▸ Task prompt
Make an exact copy of the records, with the images left out.

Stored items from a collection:
§

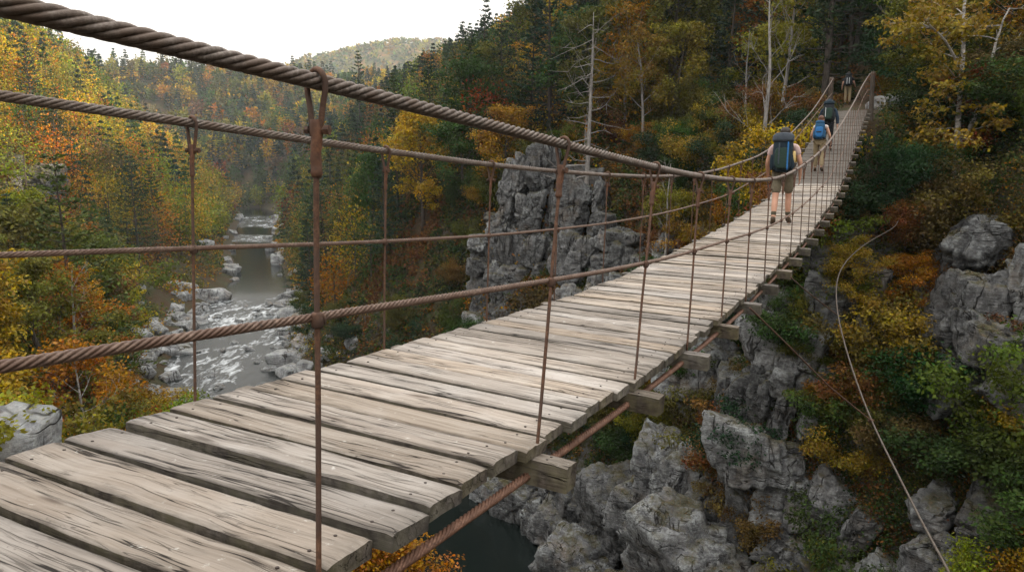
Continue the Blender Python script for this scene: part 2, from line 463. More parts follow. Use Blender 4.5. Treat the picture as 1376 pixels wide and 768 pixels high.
class HGrid:
    """terrain looked up on a fine local grid"""
    def __init__(self, x0, x1, y0, y1, st):
        self.x0, self.y0, self.st = x0, y0, st
        xs = np.arange(x0, x1+st, st); ys = np.arange(y0, y1+st, st)
        X, Y = np.meshgrid(xs, ys, indexing='ij')
        self.z = height(X.ravel(), Y.ravel()).reshape(X.shape)
        zc = height(X.ravel(), Y.ravel(), False).reshape(X.shape)
        gx, gy = np.gradient(self.z*.5+zc*.5, st); self.gx, self.gy = gx, gy; self.steep = np.sqrt(1+gx**2+gy**2)
        d, zr, hw, yc = river_uv(X.ravel(), Y.ravel())
        self.d = d.reshape(X.shape); self.u = (np.abs(d)-hw).reshape(X.shape)
    def get(self, name, X, Y):
        g = getattr(self, name); fx = np.clip((X-self.x0)/self.st, 0, g.shape[0]-1.001); fy = np.clip((Y-self.y0)/self.st, 0, g.shape[1]-1.001)
        i = fx.astype(int); j = fy.astype(int); a = fx-i; b = fy-j
        return g[i, j]*(1-a)*(1-b)+g[i+1, j]*a*(1-b)+g[i, j+1]*(1-a)*b+g[i+1, j+1]*a*b
def hz(x, y): return float(height([x], [y])[0])

def make_terrain():
    n = 620; k = 26.0
    T = math.asinh(1750/k)
    t = np.linspace(-T, T, n)
    xs = k*np.sinh(t); ys = 30+k*np.sinh(t)
    X, Y = np.meshgrid(xs, ys)
    Z = height(X.ravel(), Y.ravel()).reshape(X.shape)
    V = np.stack([X, Y, Z], -1).reshape(-1, 3)
    i = np.arange(n*n).reshape(n, n)
    F = np.stack([i[:-1, :-1], i[:-1, 1:], i[1:, 1:], i[1:, :-1]], -1).reshape(-1, 4)
    m, nt, out = new_mat('forest floor and rock'); t_ = NT(nt)
    co = t_.coord('Object')
    ge = nt.nodes.new('ShaderNodeNewGeometry')
    up = t_.sep(ge.outputs['Normal'])[2]
    n1 = t_.noise(co, .35, 5, .6); n2 = t_.noise(co, 2.6, 6, .7); n3 = t_.noise(co, 11, 5, .75)
    lit = t_.ramp(n3, [(.25, (.018, .014, .009)), (.45, (.04, .027, .014)), (.58, (.07, .04, .016)), (.75, (.12, .07, .024))])
    lit = t_.mix(t_.map(n1, .42, .62, 0, .8), lit, t_.ramp(n2, [(.3, (.012, .016, .007)), (.6, (.045, .055, .018)), (.8, (.09, .085, .03))]))
    far = t_.map(t_.sep(co)[1], 420, 650, 0, 1)
    fv = t_.voro(co, .16, 'F1', 1)
    fc = t_.ramp(t_.sep(fv)[0], [(0, (.03, .045, .018)), (.35, (.07, .075, .02)), (.6, (.13, .10, .03)), (.85, (.17, .09, .035)), (1, (.05, .06, .02))])
    lit = t_.mix(far, lit, fc)
    st = t_.noise(t_.vscale(co, (.8, .8, 4.5)), 1.2, 5, .65, .5)
    rk = t_.ramp(n2, [(.25, (.045, .045, .046)), (.5, (.14, .14, .142)), (.75, (.27, .27, .265))])
    rk = t_.mix(t_.map(st, .45, .65, 0, .6), rk, (.085, .075, .065))
    k_ = t_.math('MULTIPLY', t_.map(t_.math('ADD', up, t_.math('MULTIPLY', t_.math('SUBTRACT', n2, .5), .8)), .26, .40, 1, 0), t_.map(far, 0, 1, 1, 0))
    # bare wet stones beside the water
    c = t_.mix(k_, lit, rk)
    h = t_.math('ADD', t_.math('MULTIPLY', n2, 1.0), t_.math('MULTIPLY', n3, .4))
    h = t_.math('ADD', h, t_.math('MULTIPLY', st, .5))
    t_.bsdf(out, c, .9, t_.bump(h, .9, .25), spec=.2)
    o = mesh_obj('terrain', fast_mesh('terrain', V, F, m, True))
    tag(o, 'steep forest floor and rock of the river gorge', 'terrain', kind='structure')

def make_river():
    V = []; F = []
    sel = [(p, t, zriver(p[1]), halfw(p[1])) for p, t in zip(RC, RT) if -120 < p[1] < 400 and p[0] > -420]
    na = 12
    for p, t, z, hw in sel:
        nrm = np.array([t[1], -t[0]])
        for j in range(na+1):
            q = p+nrm*(hw+1.8)*(2*j/na-1)
            V.append((q[0], q[1], float(z)))
    for i in range(len(sel)-1):
        for j in range(na):
            a = i*(na+1)+j
            F.append((a, a+1, a+na+2, a+na+1))
    m, nt, out = new_mat('river water'); t = NT(nt)
    co = t.coord('Object'); s = t.sep(co)
    flow = t.vscale(co, (.55, .22, 1))
    w1 = t.noise(flow, 2.2, 5, .62, .8); w2 = t.noise(co, 5.5, 4, .6)
    # white water where the bed is rough: the long rapid and two far riffles
    y = s[1]
    rap = t.math('MULTIPLY', t.map(y, 62, 70, 0, 1, True), t.map(y, 118, 132, 1, 0, True))
    rap2 = t.math('MULTIPLY', t.map(y, 205, 212, 0, 1, True), t.map(y, 224, 232, 1, 0, True))
    rap3 = t.math('MULTIPLY', t.map(y, 246, 256, 0, 1, True), t.map(y, 300, 306, 1, 0, True))
    rr = t.math('ADD', t.math('ADD', rap, rap2), rap3, clamp=True)
    patch = t.noise(t.vscale(co, (.16, .085, 1)), 1.0, 4, .6, .6)
    fo = t.math('MULTIPLY', t.map(t.math('ADD', t.math('MULTIPLY', w1, .55), t.math('MULTIPLY', patch, .6)), .595, .75, 0, 1), rr)
    b = t.bsdf(None, (.006, .009, .008), t.map(rr, 0, 1, .05, .22), t.bump(t.math('ADD', w1, t.math('MULTIPLY', w2, .35)), t.map(rr, 0, 1, .16, .9), .14))
    b.inputs['IOR'].default_value = 1.33
    f = t.bsdf(None, (.70, .74, .76), .55, t.bump(w1, .6, .1))
    mx = nt.nodes.new('ShaderNodeMixShader'); t.set(mx.inputs[0], t.math('MULTIPLY', fo, .8))
    nt.links.new(b.outputs[0], mx.inputs[1]); nt.links.new(f.outputs[0], mx.inputs[2]); nt.links.new(mx.outputs[0], out.inputs[0])
    o = mesh_obj('river', fast_mesh('river', V, F, m, True))
    tag(o, 'dark river with pale rapids winding through the gorge', 'river', kind='structure')

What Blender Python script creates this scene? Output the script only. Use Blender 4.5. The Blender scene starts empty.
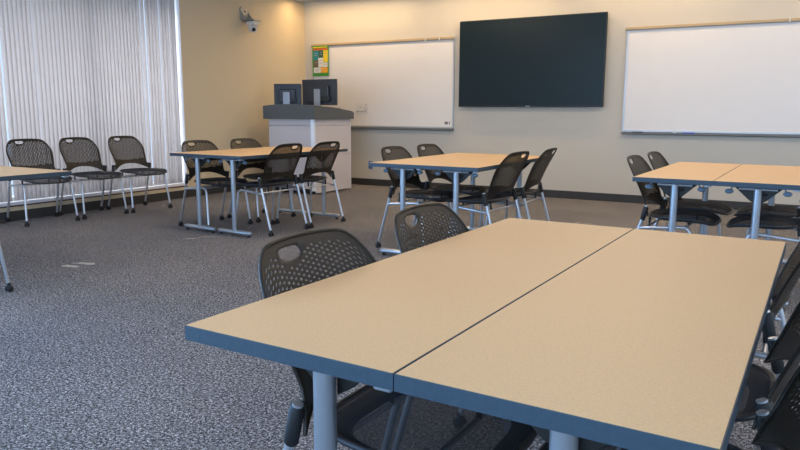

§

▸ Written response
Continue the Blender Python script for this scene: part 2, from line 463. More parts follow. Use Blender 4.5. Treat the picture as 1376 pixels wide and 768 pixels high.
class HGrid:
    """terrain looked up on a fine local grid"""
    def __init__(self, x0, x1, y0, y1, st):
        self.x0, self.y0, self.st = x0, y0, st
        xs = np.arange(x0, x1+st, st); ys = np.arange(y0, y1+st, st)
        X, Y = np.meshgrid(xs, ys, indexing='ij')
        self.z = height(X.ravel(), Y.ravel()).reshape(X.shape)
        zc = height(X.ravel(), Y.ravel(), False).reshape(X.shape)
        gx, gy = np.gradient(self.z*.5+zc*.5, st); self.gx, self.gy = gx, gy; self.steep = np.sqrt(1+gx**2+gy**2)
        d, zr, hw, yc = river_uv(X.ravel(), Y.ravel())
        self.d = d.reshape(X.shape); self.u = (np.abs(d)-hw).reshape(X.shape)
    def get(self, name, X, Y):
        g = getattr(self, name); fx = np.clip((X-self.x0)/self.st, 0, g.shape[0]-1.001); fy = np.clip((Y-self.y0)/self.st, 0, g.shape[1]-1.001)
        i = fx.astype(int); j = fy.astype(int); a = fx-i; b = fy-j
        return g[i, j]*(1-a)*(1-b)+g[i+1, j]*a*(1-b)+g[i, j+1]*(1-a)*b+g[i+1, j+1]*a*b
def hz(x, y): return float(height([x], [y])[0])

def make_terrain():
    n = 620; k = 26.0
    T = math.asinh(1750/k)
    t = np.linspace(-T, T, n)
    xs = k*np.sinh(t); ys = 30+k*np.sinh(t)
    X, Y = np.meshgrid(xs, ys)
    Z = height(X.ravel(), Y.ravel()).reshape(X.shape)
    V = np.stack([X, Y, Z], -1).reshape(-1, 3)
    i = np.arange(n*n).reshape(n, n)
    F = np.stack([i[:-1, :-1], i[:-1, 1:], i[1:, 1:], i[1:, :-1]], -1).reshape(-1, 4)
    m, nt, out = new_mat('forest floor and rock'); t_ = NT(nt)
    co = t_.coord('Object')
    ge = nt.nodes.new('ShaderNodeNewGeometry')
    up = t_.sep(ge.outputs['Normal'])[2]
    n1 = t_.noise(co, .35, 5, .6); n2 = t_.noise(co, 2.6, 6, .7); n3 = t_.noise(co, 11, 5, .75)
    lit = t_.ramp(n3, [(.25, (.018, .014, .009)), (.45, (.04, .027, .014)), (.58, (.07, .04, .016)), (.75, (.12, .07, .024))])
    lit = t_.mix(t_.map(n1, .42, .62, 0, .8), lit, t_.ramp(n2, [(.3, (.012, .016, .007)), (.6, (.045, .055, .018)), (.8, (.09, .085, .03))]))
    far = t_.map(t_.sep(co)[1], 420, 650, 0, 1)
    fv = t_.voro(co, .16, 'F1', 1)
    fc = t_.ramp(t_.sep(fv)[0], [(0, (.03, .045, .018)), (.35, (.07, .075, .02)), (.6, (.13, .10, .03)), (.85, (.17, .09, .035)), (1, (.05, .06, .02))])
    lit = t_.mix(far, lit, fc)
    st = t_.noise(t_.vscale(co, (.8, .8, 4.5)), 1.2, 5, .65, .5)
    rk = t_.ramp(n2, [(.25, (.045, .045, .046)), (.5, (.14, .14, .142)), (.75, (.27, .27, .265))])
    rk = t_.mix(t_.map(st, .45, .65, 0, .6), rk, (.085, .075, .065))
    k_ = t_.math('MULTIPLY', t_.map(t_.math('ADD', up, t_.math('MULTIPLY', t_.math('SUBTRACT', n2, .5), .8)), .26, .40, 1, 0), t_.map(far, 0, 1, 1, 0))
    # bare wet stones beside the water
    c = t_.mix(k_, lit, rk)
    h = t_.math('ADD', t_.math('MULTIPLY', n2, 1.0), t_.math('MULTIPLY', n3, .4))
    h = t_.math('ADD', h, t_.math('MULTIPLY', st, .5))
    t_.bsdf(out, c, .9, t_.bump(h, .9, .25), spec=.2)
    o = mesh_obj('terrain', fast_mesh('terrain', V, F, m, True))
    tag(o, 'steep forest floor and rock of the river gorge', 'terrain', kind='structure')

def make_river():
    V = []; F = []
    sel = [(p, t, zriver(p[1]), halfw(p[1])) for p, t in zip(RC, RT) if -120 < p[1] < 400 and p[0] > -420]
    na = 12
    for p, t, z, hw in sel:
        nrm = np.array([t[1], -t[0]])
        for j in range(na+1):
            q = p+nrm*(hw+1.8)*(2*j/na-1)
            V.append((q[0], q[1], float(z)))
    for i in range(len(sel)-1):
        for j in range(na):
            a = i*(na+1)+j
            F.append((a, a+1, a+na+2, a+na+1))
    m, nt, out = new_mat('river water'); t = NT(nt)
    co = t.coord('Object'); s = t.sep(co)
    flow = t.vscale(co, (.55, .22, 1))
    w1 = t.noise(flow, 2.2, 5, .62, .8); w2 = t.noise(co, 5.5, 4, .6)
    # white water where the bed is rough: the long rapid and two far riffles
    y = s[1]
    rap = t.math('MULTIPLY', t.map(y, 62, 70, 0, 1, True), t.map(y, 118, 132, 1, 0, True))
    rap2 = t.math('MULTIPLY', t.map(y, 205, 212, 0, 1, True), t.map(y, 224, 232, 1, 0, True))
    rap3 = t.math('MULTIPLY', t.map(y, 246, 256, 0, 1, True), t.map(y, 300, 306, 1, 0, True))
    rr = t.math('ADD', t.math('ADD', rap, rap2), rap3, clamp=True)
    patch = t.noise(t.vscale(co, (.16, .085, 1)), 1.0, 4, .6, .6)
    fo = t.math('MULTIPLY', t.map(t.math('ADD', t.math('MULTIPLY', w1, .55), t.math('MULTIPLY', patch, .6)), .595, .75, 0, 1), rr)
    b = t.bsdf(None, (.006, .009, .008), t.map(rr, 0, 1, .05, .22), t.bump(t.math('ADD', w1, t.math('MULTIPLY', w2, .35)), t.map(rr, 0, 1, .16, .9), .14))
    b.inputs['IOR'].default_value = 1.33
    f = t.bsdf(None, (.70, .74, .76), .55, t.bump(w1, .6, .1))
    mx = nt.nodes.new('ShaderNodeMixShader'); t.set(mx.inputs[0], t.math('MULTIPLY', fo, .8))
    nt.links.new(b.outputs[0], mx.inputs[1]); nt.links.new(f.outputs[0], mx.inputs[2]); nt.links.new(mx.outputs[0], out.inputs[0])
    o = mesh_obj('river', fast_mesh('river', V, F, m, True))
    tag(o, 'dark river with pale rapids winding through the gorge', 'river', kind='structure')

What Blender Python script creates this scene? Output the script only. Use Blender 4.5. The Blender scene starts empty.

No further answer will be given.